Born in Pennsylvania in 1839, William Andrews Clark was raised in Iowa, where his family homesteaded. After graduating law school, and serving as a Confederate in the Civil War, he worked in the quartz mines in Colorado.
Lured to Montana’s burgeoning mining opportunities in 1863, he first worked in the placer mines before realizing that there was more to be made supplying the miners than in actually mining. He sold supplies ( especially desired items like eggs and tobacco) to Virginia City, transported mail from Helena and undertook banking in Deer Lodge before moving to Butte where in 1872 he bought up a quartz claim and then a foreclosed mill where he began amassing a fortune milling other people’s ore.
Clark’s crafty business sense caused him to anticipate Marcus Daly’s need for water for his new smelter and Daly found that Clark had meantime bought up these rights. Thus began the battle of the copper kings. By 1884 he pushed his way into politics although he did meet resistance when he tried to buy a senate seat in 1899. He was actually elected in 1901-1907.
His checkered career in Montana politics as well as the extent of his copper, banking and railroad empire which made him one of the wealthiest men in America is beyond the scope of the Bonner-Milltown story but makes for lively reading. Clark died in 1925 leaving an estate of $200 million and an impressive art collection now at the Corcoran Gallery in Washington DC. His mansion in Butte is now a bed and breakfast.
In Bonner, Clark created the Western Lumber Company and secured a monopoly on area electricity, and his influence extended from the dam, to the electric company, to the streetcar, to a large saw mill and a flour mill. Clark also created Riverside Park -- a small version of Butte's Columbia Gardens – that opened with great fanfare in 1911. The park was located just west of the dam site and included the dam's reservoir as a recreational lake.
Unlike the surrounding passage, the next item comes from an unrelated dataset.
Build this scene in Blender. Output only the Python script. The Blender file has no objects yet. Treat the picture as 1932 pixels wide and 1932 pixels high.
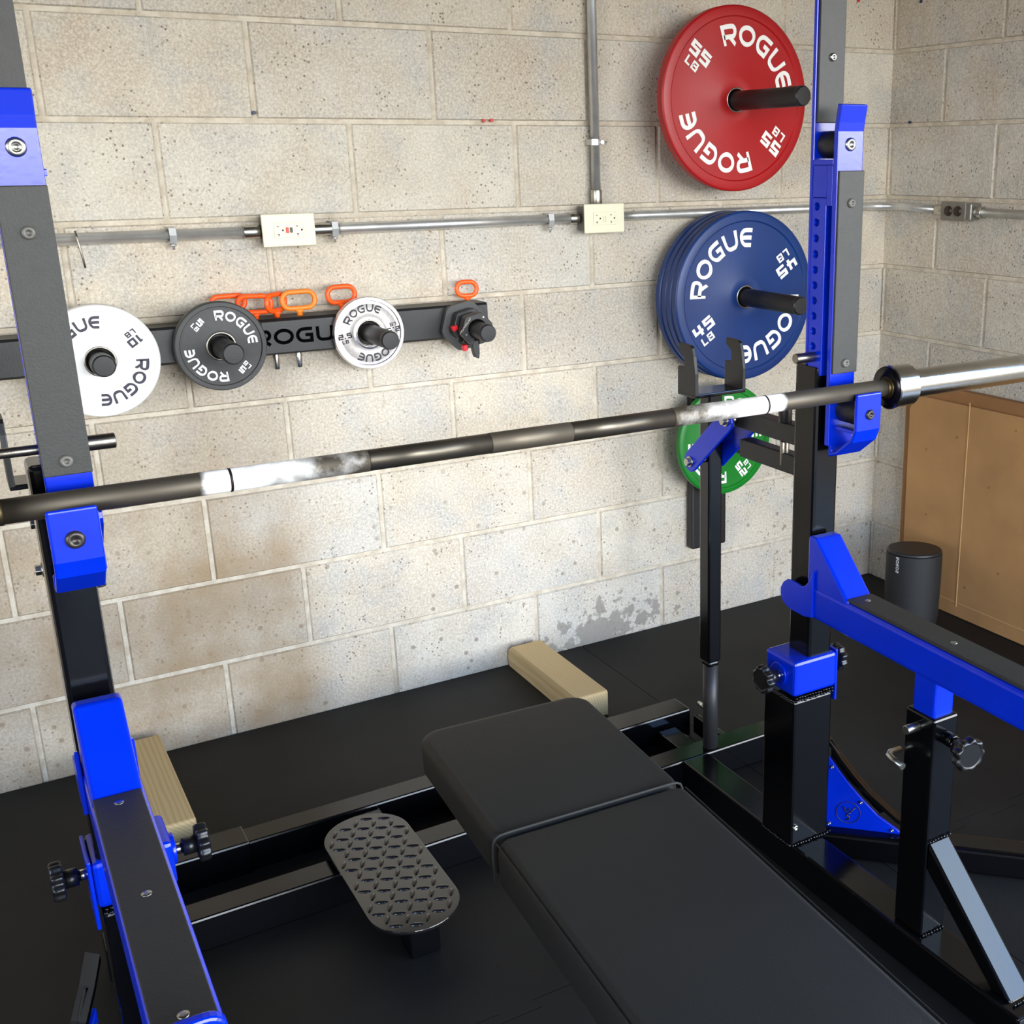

On Sundays the street car from Missoula made a special stop at Riverside Park.
Despite his stronghold, within seven years of his death in 1925, all these assets had been sold or demolished.
Anaconda bought the mill from Clark’s heirs in 1928 and continued to operate both mills for several years. The Depression and the difficulty of running two adjacent mills caused Anaconda to close the Western in 1931. It took a couple of years for the mill to be dismantled and the inventory used up. Fifty men were still employed at the Western in 1932, but none in 1933.
2008 saw the removal of Clark’s Milltown Dam. In addition, millions of tons of contaminants--washed downstream from Clark's and Daly's Butte and Anaconda mining operations and collecting behind the dam for over 100 years—continue to be dug out of the Clark Fork River bed. Each night, contaminants are shipped upstream to a repository by train.
All that remains of Clark's Milltown legacy are a couple of dam worker’s garages and the Western Lumber Company office, which is now a restaurant where the safe, still intact, holds pies instead of payroll checks.